Como vos no hay dos
Por Alejandra Tenaglia
El 20 de julio tiene un ritual que a nadie escapa, niños, adolescentes, jóvenes, adultos, ancianos, todos obedecen al calendario y se reúnen con los amigos que se supieron procurar, para festejar la continuidad de un encuentro que en cierto momento pasado dio nacimiento a una posteridad compartida.
Hay distintos tipos de amigos. Los que conocimos en nuestra infancia y aún siguen vigentes. Los que ganamos en el camino gracias a un trabajo, un deporte, un curso, una noche, una coincidencia bendita y hasta una desgracia. Los que intermitentemente aparecen con la confianza intacta venciendo la distancia que el tiempo no pudo imponer. Los que saben hacerse sentir presentes desde lejos. Los que nos tocan la puerta en el momento justo en que estamos por desfallecer como consecuencia de un mal día y nos inyectan energía.

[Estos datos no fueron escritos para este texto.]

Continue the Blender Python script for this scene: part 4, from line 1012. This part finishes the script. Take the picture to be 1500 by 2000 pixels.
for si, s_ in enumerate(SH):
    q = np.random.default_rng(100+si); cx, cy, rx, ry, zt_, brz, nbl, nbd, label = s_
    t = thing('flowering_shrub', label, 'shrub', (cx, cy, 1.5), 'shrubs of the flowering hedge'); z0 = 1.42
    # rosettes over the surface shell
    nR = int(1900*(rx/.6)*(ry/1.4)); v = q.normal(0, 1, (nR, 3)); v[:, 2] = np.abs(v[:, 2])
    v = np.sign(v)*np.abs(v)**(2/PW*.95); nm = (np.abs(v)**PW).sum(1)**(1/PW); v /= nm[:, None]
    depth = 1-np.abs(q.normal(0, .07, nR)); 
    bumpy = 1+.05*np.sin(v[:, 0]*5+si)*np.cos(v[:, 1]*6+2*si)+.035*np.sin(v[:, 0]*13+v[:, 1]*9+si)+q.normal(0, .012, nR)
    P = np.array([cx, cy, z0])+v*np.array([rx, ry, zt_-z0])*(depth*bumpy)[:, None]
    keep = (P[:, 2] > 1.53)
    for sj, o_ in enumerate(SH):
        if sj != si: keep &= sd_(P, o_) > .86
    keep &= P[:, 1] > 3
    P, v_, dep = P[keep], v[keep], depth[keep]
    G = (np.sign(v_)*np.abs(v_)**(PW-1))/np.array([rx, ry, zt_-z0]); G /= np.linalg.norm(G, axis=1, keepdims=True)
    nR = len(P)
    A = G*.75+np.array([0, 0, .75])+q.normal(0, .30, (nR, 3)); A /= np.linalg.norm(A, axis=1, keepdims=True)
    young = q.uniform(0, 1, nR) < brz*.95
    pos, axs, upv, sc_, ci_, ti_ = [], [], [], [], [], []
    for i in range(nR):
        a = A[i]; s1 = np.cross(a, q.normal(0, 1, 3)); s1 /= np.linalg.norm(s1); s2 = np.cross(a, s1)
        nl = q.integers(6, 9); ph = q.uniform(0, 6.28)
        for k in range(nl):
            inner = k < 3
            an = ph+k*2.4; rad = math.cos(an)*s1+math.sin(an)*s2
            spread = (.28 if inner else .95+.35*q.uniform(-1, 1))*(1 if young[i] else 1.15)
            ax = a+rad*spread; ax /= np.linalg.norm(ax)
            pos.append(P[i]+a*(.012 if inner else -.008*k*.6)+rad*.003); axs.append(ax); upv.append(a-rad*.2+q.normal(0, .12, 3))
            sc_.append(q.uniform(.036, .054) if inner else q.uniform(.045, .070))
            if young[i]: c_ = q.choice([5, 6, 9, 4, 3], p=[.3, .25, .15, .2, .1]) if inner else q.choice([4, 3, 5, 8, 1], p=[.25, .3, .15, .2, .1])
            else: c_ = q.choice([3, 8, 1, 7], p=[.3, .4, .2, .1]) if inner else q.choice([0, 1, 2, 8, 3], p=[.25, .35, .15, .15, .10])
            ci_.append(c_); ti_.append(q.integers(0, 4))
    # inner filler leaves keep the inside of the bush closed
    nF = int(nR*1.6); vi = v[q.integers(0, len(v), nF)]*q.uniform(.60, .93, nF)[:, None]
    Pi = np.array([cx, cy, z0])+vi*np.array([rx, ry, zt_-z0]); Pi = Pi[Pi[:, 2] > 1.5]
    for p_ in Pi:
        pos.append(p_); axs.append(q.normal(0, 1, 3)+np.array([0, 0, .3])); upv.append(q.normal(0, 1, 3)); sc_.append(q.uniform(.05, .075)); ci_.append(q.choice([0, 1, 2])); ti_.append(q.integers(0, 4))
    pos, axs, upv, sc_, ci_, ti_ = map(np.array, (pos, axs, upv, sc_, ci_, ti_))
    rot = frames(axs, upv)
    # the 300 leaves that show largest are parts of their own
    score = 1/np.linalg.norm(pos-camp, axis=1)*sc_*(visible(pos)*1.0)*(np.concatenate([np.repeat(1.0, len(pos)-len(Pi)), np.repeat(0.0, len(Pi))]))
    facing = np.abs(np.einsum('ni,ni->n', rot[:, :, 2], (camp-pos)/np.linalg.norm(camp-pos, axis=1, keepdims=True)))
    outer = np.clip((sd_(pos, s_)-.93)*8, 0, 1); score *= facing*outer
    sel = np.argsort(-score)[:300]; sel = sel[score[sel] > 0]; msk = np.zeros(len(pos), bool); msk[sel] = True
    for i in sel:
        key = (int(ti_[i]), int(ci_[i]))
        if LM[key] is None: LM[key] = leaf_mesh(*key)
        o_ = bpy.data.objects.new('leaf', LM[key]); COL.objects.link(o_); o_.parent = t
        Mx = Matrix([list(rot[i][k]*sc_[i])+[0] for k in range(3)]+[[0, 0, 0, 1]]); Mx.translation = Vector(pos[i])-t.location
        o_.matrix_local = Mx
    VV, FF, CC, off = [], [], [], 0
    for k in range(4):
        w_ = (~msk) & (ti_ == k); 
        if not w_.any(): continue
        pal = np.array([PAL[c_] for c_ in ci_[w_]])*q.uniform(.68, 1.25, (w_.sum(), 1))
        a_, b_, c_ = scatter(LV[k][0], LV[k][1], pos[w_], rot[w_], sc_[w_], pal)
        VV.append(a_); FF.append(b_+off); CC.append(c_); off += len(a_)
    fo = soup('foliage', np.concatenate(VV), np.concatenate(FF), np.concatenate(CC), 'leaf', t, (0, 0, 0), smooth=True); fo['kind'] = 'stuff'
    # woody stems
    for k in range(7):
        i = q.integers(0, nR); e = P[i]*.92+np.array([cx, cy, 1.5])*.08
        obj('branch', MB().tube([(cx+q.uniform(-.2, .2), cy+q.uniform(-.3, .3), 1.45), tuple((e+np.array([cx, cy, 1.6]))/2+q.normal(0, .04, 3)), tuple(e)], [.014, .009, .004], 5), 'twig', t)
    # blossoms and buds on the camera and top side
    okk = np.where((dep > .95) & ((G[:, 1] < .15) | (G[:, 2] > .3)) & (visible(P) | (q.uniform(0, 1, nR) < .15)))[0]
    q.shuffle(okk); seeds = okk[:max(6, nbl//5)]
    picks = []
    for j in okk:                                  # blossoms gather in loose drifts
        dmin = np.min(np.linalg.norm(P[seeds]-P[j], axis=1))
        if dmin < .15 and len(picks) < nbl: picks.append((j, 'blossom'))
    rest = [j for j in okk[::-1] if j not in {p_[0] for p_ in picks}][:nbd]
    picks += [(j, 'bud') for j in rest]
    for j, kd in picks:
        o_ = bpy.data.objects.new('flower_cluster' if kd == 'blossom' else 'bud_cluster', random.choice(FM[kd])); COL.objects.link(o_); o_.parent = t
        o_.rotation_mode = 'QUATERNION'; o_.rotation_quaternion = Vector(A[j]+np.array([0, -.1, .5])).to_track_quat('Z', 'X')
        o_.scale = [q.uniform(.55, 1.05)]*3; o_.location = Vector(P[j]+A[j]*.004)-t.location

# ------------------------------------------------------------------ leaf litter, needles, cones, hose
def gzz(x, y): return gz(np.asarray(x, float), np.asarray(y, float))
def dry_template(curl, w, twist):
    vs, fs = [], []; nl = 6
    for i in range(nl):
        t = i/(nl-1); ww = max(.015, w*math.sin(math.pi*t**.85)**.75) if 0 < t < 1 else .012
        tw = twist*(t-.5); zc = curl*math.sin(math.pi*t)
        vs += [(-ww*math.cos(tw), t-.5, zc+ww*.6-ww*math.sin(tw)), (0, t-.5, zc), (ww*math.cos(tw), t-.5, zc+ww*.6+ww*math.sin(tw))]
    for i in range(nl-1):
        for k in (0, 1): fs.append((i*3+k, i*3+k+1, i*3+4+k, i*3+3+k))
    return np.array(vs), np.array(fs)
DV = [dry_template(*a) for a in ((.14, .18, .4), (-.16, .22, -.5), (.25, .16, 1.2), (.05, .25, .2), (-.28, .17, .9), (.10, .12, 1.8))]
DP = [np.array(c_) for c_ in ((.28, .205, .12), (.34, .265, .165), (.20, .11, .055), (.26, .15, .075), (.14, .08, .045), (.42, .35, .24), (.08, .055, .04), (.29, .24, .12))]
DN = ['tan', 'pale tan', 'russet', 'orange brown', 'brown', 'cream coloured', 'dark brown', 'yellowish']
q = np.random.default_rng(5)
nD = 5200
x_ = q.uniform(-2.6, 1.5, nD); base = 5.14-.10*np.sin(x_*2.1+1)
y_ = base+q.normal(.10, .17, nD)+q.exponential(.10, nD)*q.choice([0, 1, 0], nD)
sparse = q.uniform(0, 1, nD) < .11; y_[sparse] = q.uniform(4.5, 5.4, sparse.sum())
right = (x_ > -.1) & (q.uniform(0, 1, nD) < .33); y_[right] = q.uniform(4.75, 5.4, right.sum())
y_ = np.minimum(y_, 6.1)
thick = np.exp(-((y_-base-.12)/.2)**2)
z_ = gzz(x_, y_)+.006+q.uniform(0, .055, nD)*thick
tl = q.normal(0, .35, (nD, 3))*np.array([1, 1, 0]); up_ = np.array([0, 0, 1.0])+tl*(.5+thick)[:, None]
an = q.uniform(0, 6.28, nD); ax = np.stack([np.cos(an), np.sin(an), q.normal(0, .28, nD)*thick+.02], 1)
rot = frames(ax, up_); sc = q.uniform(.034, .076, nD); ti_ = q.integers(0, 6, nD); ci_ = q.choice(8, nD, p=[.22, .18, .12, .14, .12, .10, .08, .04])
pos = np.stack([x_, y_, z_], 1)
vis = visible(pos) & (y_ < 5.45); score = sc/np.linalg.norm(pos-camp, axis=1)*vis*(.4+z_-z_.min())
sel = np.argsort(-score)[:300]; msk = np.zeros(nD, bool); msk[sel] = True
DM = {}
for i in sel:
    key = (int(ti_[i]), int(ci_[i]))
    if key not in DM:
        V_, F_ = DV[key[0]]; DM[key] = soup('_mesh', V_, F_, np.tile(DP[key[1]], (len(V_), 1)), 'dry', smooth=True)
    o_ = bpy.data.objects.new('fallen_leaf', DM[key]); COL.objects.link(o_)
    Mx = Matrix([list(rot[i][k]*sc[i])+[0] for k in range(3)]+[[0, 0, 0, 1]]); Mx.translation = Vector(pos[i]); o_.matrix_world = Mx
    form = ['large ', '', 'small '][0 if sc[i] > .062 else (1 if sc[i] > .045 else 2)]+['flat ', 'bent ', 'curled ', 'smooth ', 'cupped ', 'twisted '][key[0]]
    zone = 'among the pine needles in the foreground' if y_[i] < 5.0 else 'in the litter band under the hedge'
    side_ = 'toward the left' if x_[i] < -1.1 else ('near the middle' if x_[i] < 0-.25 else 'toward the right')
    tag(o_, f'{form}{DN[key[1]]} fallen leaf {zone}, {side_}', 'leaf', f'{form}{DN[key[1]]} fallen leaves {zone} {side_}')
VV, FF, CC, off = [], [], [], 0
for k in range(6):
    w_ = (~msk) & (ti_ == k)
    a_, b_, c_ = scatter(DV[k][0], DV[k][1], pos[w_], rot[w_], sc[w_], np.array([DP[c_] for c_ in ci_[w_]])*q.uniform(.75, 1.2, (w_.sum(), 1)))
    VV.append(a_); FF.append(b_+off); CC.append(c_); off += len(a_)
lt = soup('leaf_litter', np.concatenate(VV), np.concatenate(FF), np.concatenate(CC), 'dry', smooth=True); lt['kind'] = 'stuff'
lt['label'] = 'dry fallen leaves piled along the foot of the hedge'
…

Los portadores de palabras sabias; los hacedores de silencios que trasuntan calma; los que sonríen cuando estamos feliz; los que pestañean rápido cuando nos ven llorar; los que nos empujan cuando queremos detener el paso; los que nos frenan cuando estamos a punto de darnos, por enésima vez, la cabeza contra la pared; los que son capaces de vencer todos los muros que levantamos; los que nos ceden su tiempo para escuchar una pena que ya podrían por sí mismos recitar; los que nos alientan para que demos ese salto que nos espanta; los que nos permiten reflejarnos en su mirada; los que son capaces de enfrentar hasta al mismo Aquiles para defender nuestro nombre; los que saben mentirnos para aminorar dolores; los que no pueden evitar sentir repulsión por aquel que nos hizo mal; los que se preocupan por nuestra alimentación, nuestra salud, nuestro aspecto, nuestra intelectualidad; los que no olvidan los cumpleaños y demás aniversarios; los que atizan nuestros sueños, aplauden nuestros logros, sufren nuestras caídas, se enorgullecen del lazo que nos une, se envanecen por el amor que les tenemos, se entristecen por no vernos.
Cada uno de aquellos hermanos que hemos elegido como compañeros de vida, tiene un tesoro que nos hace cuidarlos y procurarlos cerca como si fueran la última flor del planeta. Su existencia nos modifica, nos embellece, nos enriquece, nos fortalece, nos sensibiliza, nos sujeta a la vida. Esa vida que a veces se nos aparece como una montaña imposible de escalar o como un mar demasiado ancho y bravo. Esa vida que sería aun más difícil sin el afecto, el consejo, la simple compañía de quienes vuelven a elegirnos cada día amén de nuestras fallas, defectos, miserias y caídas. Porque saben caminar en la oscuridad que tenemos y valorar las lucecitas que les podemos brindar.
Todo lo que nos sucede tiene otro gusto y quizás más, cuando se lo podemos confiar a un amigo. A esos que llamamos amigos de verdad. Y siendo la verdad algo que por diferentes motivos no siempre abunda, la amistad es entonces un hecho a celebrar.
A los que siempre están, a los que cada tanto aparecen, a los que ya no podemos abrazar pero llevamos en el pecho, a los que estuvieron muy cerca en algún momento y hoy permanecen alejados con una distancia que no se mide en metros, a todos los que tuvieron influencia de una u otra manera en lo que actualmente somos, un saludo cálido, un agradecimiento sincero, un deseo de bienaventuranza y el pedido de que por favor, por favor amigos, sigan existiendo.